Dolayısıyla uzak durmamız tavsiye edilen şeyler başımıza gelebilecek türlü kötülüklere karşı alınmış tedbirlerden başka bir şey değildir. Tıpkı tavsiye edilen iyiliklerin hayatı daha yaşanılabilir bir hale getirmek için tavsiye edildiği gibi.
Bir yetime yardım ettiği veya bir yoksulu doyurduğu için vicdan azabı duyan birinin varlığının insanlık için nasıl bir tümör teşkil ettiğini düşünmeyi düşünmek bile istemiyorum…
İşin özü bu kadar basit ve anlaşılabilir aslında.Hiç dolambaçlı yollara girmeden kısaca özetleyelim dini. İyilikler için gösterilen gayretin kötülüklerden uzak durmak için de gösterilmesi ve iyi kalabilmek için iyiliğin kaynağıyla kurulan irtibatta devamlılık ve istikrar.
Hepsi bu kadar. İster inanın ister inanmayın, ister anlayın ister anlamayın bu kadar kolay ve bu kadar anlaşılabilir her şey.
Ağır ve derûni yazılarınla aramıza hoş geldin sevgili Adem.
Ekim 11th, 2010 at 01:48"Allah, adaleti, iyiliği ve yakınlara vermeyi emreder. Ahlaksızlığı, kötülüğü ve taşkınlığı yasaklar. Düşünesiniz diye size öğüt verir." (Nahl:90)
Ekim 11th, 2010 at 06:41Adem Bey kardeşim... eline yüreğine sağlık... Allah muvaffak etsin...

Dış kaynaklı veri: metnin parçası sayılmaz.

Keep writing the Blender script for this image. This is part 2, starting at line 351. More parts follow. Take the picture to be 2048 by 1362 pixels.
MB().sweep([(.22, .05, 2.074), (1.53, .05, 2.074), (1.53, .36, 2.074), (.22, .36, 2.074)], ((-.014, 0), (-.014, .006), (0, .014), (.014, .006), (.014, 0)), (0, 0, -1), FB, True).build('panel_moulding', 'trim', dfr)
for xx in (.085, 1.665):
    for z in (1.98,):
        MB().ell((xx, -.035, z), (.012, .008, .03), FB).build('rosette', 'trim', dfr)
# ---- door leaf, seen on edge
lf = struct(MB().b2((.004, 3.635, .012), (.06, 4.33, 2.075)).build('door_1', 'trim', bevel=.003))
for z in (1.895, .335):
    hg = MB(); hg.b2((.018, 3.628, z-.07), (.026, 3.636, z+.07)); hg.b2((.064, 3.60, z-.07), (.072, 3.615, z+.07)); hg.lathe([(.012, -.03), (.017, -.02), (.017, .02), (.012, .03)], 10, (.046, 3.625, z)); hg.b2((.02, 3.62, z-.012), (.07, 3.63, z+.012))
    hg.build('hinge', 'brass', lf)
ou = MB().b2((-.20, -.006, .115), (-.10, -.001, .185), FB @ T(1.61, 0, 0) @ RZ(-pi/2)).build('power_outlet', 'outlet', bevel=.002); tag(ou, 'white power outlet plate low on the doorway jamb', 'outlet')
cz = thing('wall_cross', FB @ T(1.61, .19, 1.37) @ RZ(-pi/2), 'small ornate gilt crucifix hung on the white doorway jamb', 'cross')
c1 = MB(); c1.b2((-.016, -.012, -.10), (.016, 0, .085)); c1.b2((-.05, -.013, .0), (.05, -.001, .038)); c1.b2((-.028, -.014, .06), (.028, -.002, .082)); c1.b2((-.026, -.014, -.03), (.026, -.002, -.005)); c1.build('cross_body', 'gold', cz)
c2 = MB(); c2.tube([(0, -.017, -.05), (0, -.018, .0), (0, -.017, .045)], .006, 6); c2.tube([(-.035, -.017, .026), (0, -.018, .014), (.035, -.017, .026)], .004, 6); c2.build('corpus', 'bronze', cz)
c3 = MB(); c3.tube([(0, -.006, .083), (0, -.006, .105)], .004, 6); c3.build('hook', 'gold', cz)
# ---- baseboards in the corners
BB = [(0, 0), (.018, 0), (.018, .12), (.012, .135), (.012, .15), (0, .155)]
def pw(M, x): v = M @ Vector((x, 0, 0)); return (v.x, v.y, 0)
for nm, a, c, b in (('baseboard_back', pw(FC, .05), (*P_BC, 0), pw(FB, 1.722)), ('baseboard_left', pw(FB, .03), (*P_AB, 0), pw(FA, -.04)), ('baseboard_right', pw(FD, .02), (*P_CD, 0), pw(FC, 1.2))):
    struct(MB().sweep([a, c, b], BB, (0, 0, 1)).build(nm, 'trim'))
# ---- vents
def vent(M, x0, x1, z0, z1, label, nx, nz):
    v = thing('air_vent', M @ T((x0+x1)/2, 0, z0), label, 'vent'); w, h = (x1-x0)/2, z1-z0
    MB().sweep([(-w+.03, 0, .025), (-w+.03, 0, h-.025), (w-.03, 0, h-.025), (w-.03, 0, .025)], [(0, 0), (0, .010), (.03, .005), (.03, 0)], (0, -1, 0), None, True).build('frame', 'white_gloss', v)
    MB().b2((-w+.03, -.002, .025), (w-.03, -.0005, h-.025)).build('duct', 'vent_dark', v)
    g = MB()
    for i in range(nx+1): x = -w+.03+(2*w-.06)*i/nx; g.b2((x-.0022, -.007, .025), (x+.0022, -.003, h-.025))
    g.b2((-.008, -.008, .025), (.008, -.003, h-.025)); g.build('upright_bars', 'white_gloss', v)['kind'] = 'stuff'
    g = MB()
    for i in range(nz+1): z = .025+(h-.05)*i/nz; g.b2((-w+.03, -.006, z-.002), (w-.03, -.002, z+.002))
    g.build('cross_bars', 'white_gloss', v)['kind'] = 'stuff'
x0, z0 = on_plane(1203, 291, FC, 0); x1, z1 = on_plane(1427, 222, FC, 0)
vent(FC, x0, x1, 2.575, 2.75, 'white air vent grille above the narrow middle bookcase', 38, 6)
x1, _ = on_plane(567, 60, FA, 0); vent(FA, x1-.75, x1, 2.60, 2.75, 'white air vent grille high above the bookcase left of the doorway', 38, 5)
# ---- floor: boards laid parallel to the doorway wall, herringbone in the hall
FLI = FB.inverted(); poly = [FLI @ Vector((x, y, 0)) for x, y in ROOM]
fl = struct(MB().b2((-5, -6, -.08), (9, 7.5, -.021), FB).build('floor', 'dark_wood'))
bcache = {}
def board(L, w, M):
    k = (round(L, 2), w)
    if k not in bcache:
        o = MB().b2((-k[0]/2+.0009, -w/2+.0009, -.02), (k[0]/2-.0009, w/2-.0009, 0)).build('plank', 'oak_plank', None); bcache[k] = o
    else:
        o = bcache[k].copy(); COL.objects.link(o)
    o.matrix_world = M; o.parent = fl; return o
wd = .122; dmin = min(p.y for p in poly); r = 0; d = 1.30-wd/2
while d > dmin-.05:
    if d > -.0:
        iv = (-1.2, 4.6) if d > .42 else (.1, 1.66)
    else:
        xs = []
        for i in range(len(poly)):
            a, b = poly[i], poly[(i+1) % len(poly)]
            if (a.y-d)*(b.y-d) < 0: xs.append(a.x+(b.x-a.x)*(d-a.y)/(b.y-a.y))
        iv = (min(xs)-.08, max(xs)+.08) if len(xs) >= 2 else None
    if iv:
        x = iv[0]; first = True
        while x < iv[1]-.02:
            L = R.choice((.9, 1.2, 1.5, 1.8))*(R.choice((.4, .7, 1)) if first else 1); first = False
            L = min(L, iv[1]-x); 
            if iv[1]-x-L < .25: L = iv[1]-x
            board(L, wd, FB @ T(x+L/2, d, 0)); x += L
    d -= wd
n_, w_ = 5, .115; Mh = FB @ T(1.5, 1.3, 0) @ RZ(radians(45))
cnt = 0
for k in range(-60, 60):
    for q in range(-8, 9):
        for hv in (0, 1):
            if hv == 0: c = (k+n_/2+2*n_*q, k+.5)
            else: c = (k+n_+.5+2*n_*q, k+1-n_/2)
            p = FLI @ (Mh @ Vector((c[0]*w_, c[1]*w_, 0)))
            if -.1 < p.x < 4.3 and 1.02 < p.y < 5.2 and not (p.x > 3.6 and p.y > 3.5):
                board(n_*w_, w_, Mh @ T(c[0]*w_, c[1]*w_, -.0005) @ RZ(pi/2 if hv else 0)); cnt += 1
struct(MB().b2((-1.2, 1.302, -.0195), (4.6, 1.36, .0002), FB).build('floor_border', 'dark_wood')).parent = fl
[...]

Adem abim sazından sonra kaleminide konuşturdun kalemine sağlık takipte olacaz.
Ekim 11th, 2010 at 09:36Güzel bir yazı olmuş umarım ki türküleriniz kadar yazılarınız da ses getirir
Ekim 11th, 2010 at 15:43Çok doğal-içten-samimi ve gayet net ifadeleri içinde barındıran,okumaktan keyif aldığım bir yazı oldu. Devamını sabırsızlıkla bekliyor olacağım... Kaleminizin mürekkebi hiç bitmesin inşallah. Baki selâmlar...
Ekim 11th, 2010 at 16:19karmaşık ve zor anlaşılır bir yazı bence.Bildiğimiz yada bildiğimizi sandığımız herşeye kafa tutuyor.Bu kadar basit olmamalı bence herşey
Ekim 12th, 2010 at 14:11YAZI AĞIR AMA İFADELER ÇOK DOĞRU.BİR FERYADIN VE KELAMI ANLAMANIN ÇIĞLIĞI OLARAK ANLAMAK MÜMKÜN DEVAMINI DİLİYORUM VESSELAM.